→ STATED TASK
Please quote every line word for word.

→ DATA SEGMENT
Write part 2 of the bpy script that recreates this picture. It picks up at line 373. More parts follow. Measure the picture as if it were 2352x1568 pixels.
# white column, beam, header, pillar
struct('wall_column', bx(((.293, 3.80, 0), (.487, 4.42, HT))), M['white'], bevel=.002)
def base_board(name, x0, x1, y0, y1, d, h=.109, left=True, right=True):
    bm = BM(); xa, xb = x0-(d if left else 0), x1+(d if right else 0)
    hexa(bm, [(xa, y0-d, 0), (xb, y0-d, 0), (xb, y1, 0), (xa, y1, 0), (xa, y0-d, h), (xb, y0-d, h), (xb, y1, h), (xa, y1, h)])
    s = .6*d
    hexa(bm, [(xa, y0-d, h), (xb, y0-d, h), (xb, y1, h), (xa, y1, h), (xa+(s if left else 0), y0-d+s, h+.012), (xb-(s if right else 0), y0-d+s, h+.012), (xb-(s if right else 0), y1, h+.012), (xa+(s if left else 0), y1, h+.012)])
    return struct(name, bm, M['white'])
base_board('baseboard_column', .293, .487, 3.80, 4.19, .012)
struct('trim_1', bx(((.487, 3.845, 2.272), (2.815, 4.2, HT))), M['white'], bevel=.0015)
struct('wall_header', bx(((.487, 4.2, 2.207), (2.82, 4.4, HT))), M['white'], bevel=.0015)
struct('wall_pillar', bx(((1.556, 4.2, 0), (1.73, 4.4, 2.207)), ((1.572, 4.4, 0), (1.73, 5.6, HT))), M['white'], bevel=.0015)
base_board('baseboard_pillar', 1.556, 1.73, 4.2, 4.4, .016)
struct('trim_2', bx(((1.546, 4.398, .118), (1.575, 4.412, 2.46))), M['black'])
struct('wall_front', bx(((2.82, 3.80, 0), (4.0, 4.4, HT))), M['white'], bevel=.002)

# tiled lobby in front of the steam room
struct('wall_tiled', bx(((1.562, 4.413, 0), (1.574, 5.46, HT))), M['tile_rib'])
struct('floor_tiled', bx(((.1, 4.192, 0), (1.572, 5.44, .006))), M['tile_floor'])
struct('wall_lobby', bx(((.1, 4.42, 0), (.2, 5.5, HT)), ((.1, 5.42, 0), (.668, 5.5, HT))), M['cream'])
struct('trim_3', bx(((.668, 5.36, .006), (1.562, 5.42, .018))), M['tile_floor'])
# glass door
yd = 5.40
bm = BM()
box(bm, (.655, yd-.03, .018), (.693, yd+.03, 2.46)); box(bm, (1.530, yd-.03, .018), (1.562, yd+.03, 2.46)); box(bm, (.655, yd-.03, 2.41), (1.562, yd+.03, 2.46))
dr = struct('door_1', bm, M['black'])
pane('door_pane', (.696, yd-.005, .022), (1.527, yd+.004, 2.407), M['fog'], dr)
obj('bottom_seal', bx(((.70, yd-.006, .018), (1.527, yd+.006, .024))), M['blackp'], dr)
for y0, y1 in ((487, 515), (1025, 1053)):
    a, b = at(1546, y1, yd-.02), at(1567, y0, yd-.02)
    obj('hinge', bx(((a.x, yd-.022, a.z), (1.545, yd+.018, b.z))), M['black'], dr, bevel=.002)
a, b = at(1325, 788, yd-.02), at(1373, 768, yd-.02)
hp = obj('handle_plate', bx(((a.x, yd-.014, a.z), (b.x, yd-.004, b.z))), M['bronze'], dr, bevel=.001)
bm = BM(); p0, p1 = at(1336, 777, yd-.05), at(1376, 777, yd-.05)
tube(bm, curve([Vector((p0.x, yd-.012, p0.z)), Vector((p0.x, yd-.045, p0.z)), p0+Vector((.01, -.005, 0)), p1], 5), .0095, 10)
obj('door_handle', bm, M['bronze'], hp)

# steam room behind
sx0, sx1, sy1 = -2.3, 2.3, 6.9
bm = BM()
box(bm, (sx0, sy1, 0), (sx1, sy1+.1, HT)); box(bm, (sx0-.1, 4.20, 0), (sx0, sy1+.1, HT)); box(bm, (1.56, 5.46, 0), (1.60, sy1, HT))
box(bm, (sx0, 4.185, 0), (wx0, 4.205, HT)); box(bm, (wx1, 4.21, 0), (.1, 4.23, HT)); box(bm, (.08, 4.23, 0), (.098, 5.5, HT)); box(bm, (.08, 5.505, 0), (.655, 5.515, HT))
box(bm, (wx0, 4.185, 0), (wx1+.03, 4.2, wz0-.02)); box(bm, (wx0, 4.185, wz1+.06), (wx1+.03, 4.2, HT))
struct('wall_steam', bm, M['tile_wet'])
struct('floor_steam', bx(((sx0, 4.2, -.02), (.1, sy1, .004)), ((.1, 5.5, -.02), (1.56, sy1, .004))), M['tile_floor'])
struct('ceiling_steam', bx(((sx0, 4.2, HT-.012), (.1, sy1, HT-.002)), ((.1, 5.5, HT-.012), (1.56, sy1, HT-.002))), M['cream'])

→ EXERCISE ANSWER
Write part 2 of the bpy script that recreates this picture. It picks up at line 373. More parts follow. Measure the picture as if it were 2352x1568 pixels.
# white column, beam, header, pillar
struct('wall_column', bx(((.293, 3.80, 0), (.487, 4.42, HT))), M['white'], bevel=.002)
def base_board(name, x0, x1, y0, y1, d, h=.109, left=True, right=True):
    bm = BM(); xa, xb = x0-(d if left else 0), x1+(d if right else 0)
    hexa(bm, [(xa, y0-d, 0), (xb, y0-d, 0), (xb, y1, 0), (xa, y1, 0), (xa, y0-d, h), (xb, y0-d, h), (xb, y1, h), (xa, y1, h)])
    s = .6*d
    hexa(bm, [(xa, y0-d, h), (xb, y0-d, h), (xb, y1, h), (xa, y1, h), (xa+(s if left else 0), y0-d+s, h+.012), (xb-(s if right else 0), y0-d+s, h+.012), (xb-(s if right else 0), y1, h+.012), (xa+(s if left else 0), y1, h+.012)])
    return struct(name, bm, M['white'])
base_board('baseboard_column', .293, .487, 3.80, 4.19, .012)
struct('trim_1', bx(((.487, 3.845, 2.272), (2.815, 4.2, HT))), M['white'], bevel=.0015)
struct('wall_header', bx(((.487, 4.2, 2.207), (2.82, 4.4, HT))), M['white'], bevel=.0015)
struct('wall_pillar', bx(((1.556, 4.2, 0), (1.73, 4.4, 2.207)), ((1.572, 4.4, 0), (1.73, 5.6, HT))), M['white'], bevel=.0015)
base_board('baseboard_pillar', 1.556, 1.73, 4.2, 4.4, .016)
struct('trim_2', bx(((1.546, 4.398, .118), (1.575, 4.412, 2.46))), M['black'])
struct('wall_front', bx(((2.82, 3.80, 0), (4.0, 4.4, HT))), M['white'], bevel=.002)

# tiled lobby in front of the steam room
struct('wall_tiled', bx(((1.562, 4.413, 0), (1.574, 5.46, HT))), M['tile_rib'])
struct('floor_tiled', bx(((.1, 4.192, 0), (1.572, 5.44, .006))), M['tile_floor'])
struct('wall_lobby', bx(((.1, 4.42, 0), (.2, 5.5, HT)), ((.1, 5.42, 0), (.668, 5.5, HT))), M['cream'])
struct('trim_3', bx(((.668, 5.36, .006), (1.562, 5.42, .018))), M['tile_floor'])
# glass door
yd = 5.40
bm = BM()
box(bm, (.655, yd-.03, .018), (.693, yd+.03, 2.46)); box(bm, (1.530, yd-.03, .018), (1.562, yd+.03, 2.46)); box(bm, (.655, yd-.03, 2.41), (1.562, yd+.03, 2.46))
dr = struct('door_1', bm, M['black'])
pane('door_pane', (.696, yd-.005, .022), (1.527, yd+.004, 2.407), M['fog'], dr)
obj('bottom_seal', bx(((.70, yd-.006, .018), (1.527, yd+.006, .024))), M['blackp'], dr)
for y0, y1 in ((487, 515), (1025, 1053)):
    a, b = at(1546, y1, yd-.02), at(1567, y0, yd-.02)
    obj('hinge', bx(((a.x, yd-.022, a.z), (1.545, yd+.018, b.z))), M['black'], dr, bevel=.002)
a, b = at(1325, 788, yd-.02), at(1373, 768, yd-.02)
hp = obj('handle_plate', bx(((a.x, yd-.014, a.z), (b.x, yd-.004, b.z))), M['bronze'], dr, bevel=.001)
bm = BM(); p0, p1 = at(1336, 777, yd-.05), at(1376, 777, yd-.05)
tube(bm, curve([Vector((p0.x, yd-.012, p0.z)), Vector((p0.x, yd-.045, p0.z)), p0+Vector((.01, -.005, 0)), p1], 5), .0095, 10)
obj('door_handle', bm, M['bronze'], hp)

# steam room behind
sx0, sx1, sy1 = -2.3, 2.3, 6.9
bm = BM()
box(bm, (sx0, sy1, 0), (sx1, sy1+.1, HT)); box(bm, (sx0-.1, 4.20, 0), (sx0, sy1+.1, HT)); box(bm, (1.56, 5.46, 0), (1.60, sy1, HT))
box(bm, (sx0, 4.185, 0), (wx0, 4.205, HT)); box(bm, (wx1, 4.21, 0), (.1, 4.23, HT)); box(bm, (.08, 4.23, 0), (.098, 5.5, HT)); box(bm, (.08, 5.505, 0), (.655, 5.515, HT))
box(bm, (wx0, 4.185, 0), (wx1+.03, 4.2, wz0-.02)); box(bm, (wx0, 4.185, wz1+.06), (wx1+.03, 4.2, HT))
struct('wall_steam', bm, M['tile_wet'])
struct('floor_steam', bx(((sx0, 4.2, -.02), (.1, sy1, .004)), ((.1, 5.5, -.02), (1.56, sy1, .004))), M['tile_floor'])
struct('ceiling_steam', bx(((sx0, 4.2, HT-.012), (.1, sy1, HT-.002)), ((.1, 5.5, HT-.012), (1.56, sy1, HT-.002))), M['cream'])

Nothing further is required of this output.